Bislang dachte man in Georgs Unternehmen also “Excel ist gut genug”. Allmählich aber setzt sich ein neues Denken durch, nämlich: „Wir sollten vielleicht mal über ein Workforce Management System nachdenken.“ Das liegt nicht allein daran, dass das Call Center gewachsen ist, sondern ist auch eine Folge der erhöhten Komplexität, der Schwankungen und des Gebots, mit weniger Ressourcen mehr zu leisten. Was die Größe betrifft, gibt es keine eindeutige Regel, wann genau der Punkt erreicht ist, an dem eine Workforce Management (WFM) Lösung ein Muss ist.
Meiner Erfahrung zufolge sind etwa 100 Agenten ein guter erster Indikator. Diese Zahl sollte man sich aber nicht isoliert anschauen. Wird in dem Call Center nur von Montag bis Freitag und zu den normalen Geschäftszeiten gearbeitet, kann der Planer leicht auch mehr als 100 Agenten mit Excel-Tabellen verplanen. In einem Multi-Skill Center, das auch außerhalb der Kern-Arbeitszeiten operiert, kann die Komplexität schon bei weniger als 100 Agenten den Einsatz einer Workforce Management (WFM) Lösung rechtfertigen. Wenn die Arbeitsbelastung schwankt, die Arbeitszeiten sich über den „Nine-to-five“-Betrieb ausdehnen und wenn die Betriebsmodelle sich verändern, dann ist ein Planer kaum noch in der Lage, die Einsatzpläne nur mit Excel zu erstellen. In Multi-Skill-Umgebungen ist es sogar eine Herausforderung, nur den Jahresurlaub mit Excel zu verfolgen.
Effiziente Gestaltung von Multi-Skill-Einsatzplänen hingegen ist mit Tabellenkalkulation praktisch unmöglich.
Sobald ein Unternehmen WFM in Erwägung zieht, lautet die zentrale Frage, welche Ansprüche es an die Software hat.
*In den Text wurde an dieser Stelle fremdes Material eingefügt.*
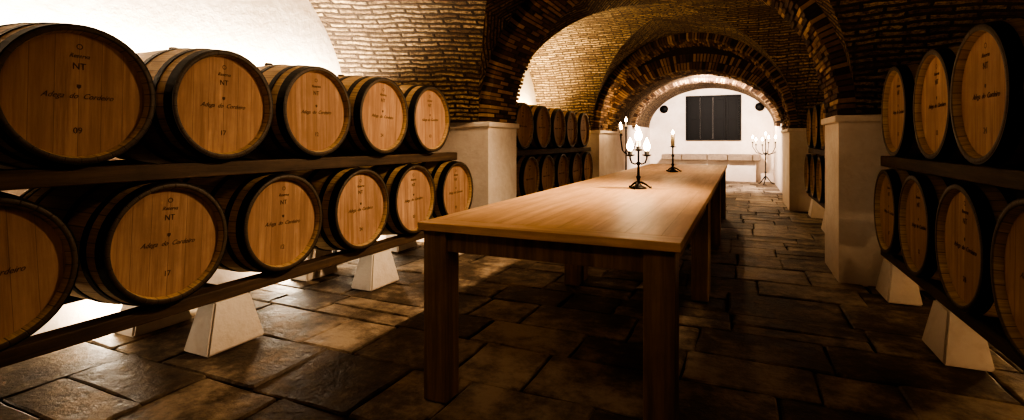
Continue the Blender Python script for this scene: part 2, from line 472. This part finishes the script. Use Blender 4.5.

Es gibt eine Vielzahl an Lösungen, die alle eine große Bandbreite an Vorteilen bieten und in ganz unterschiedlichen Preisklassen spielen. Es ist allerdings schade, zu sehen, wie viel Geld Firmen ausgeben, um die Software am Ende als eine vielgepriesene Lösung für die Jahresurlaubsplanung zu nutzen. Andererseits gibt es Firmen, die Systeme kaufen und später merken, dass Funktionen, die sie unbedingt brauchen, um ihre Planung effizienter zu machen, leider nicht enthalten sind – oder nur als teure Zusatzoption zu erwerben ist, die extra hinzugekauft werden muss. In dem Szenario, das ich hier beschrieben habe, gibt es zwei unabdingbare Anforderungen:
1. die Fähigkeit, besser mit schwankenden Kontaktvolumina umzugehen
2. neue Szenarios zu modellieren.
Als dritten Punkt könnte man die Möglichkeit hinzunehmen, die Wirkung von Echtzeit-Entscheidungen auf Leistungskennzahlen darzustellen, und zuletzt die Fähigkeit, optimale Schichtmodelle für neue Mitarbeiter zu modellieren.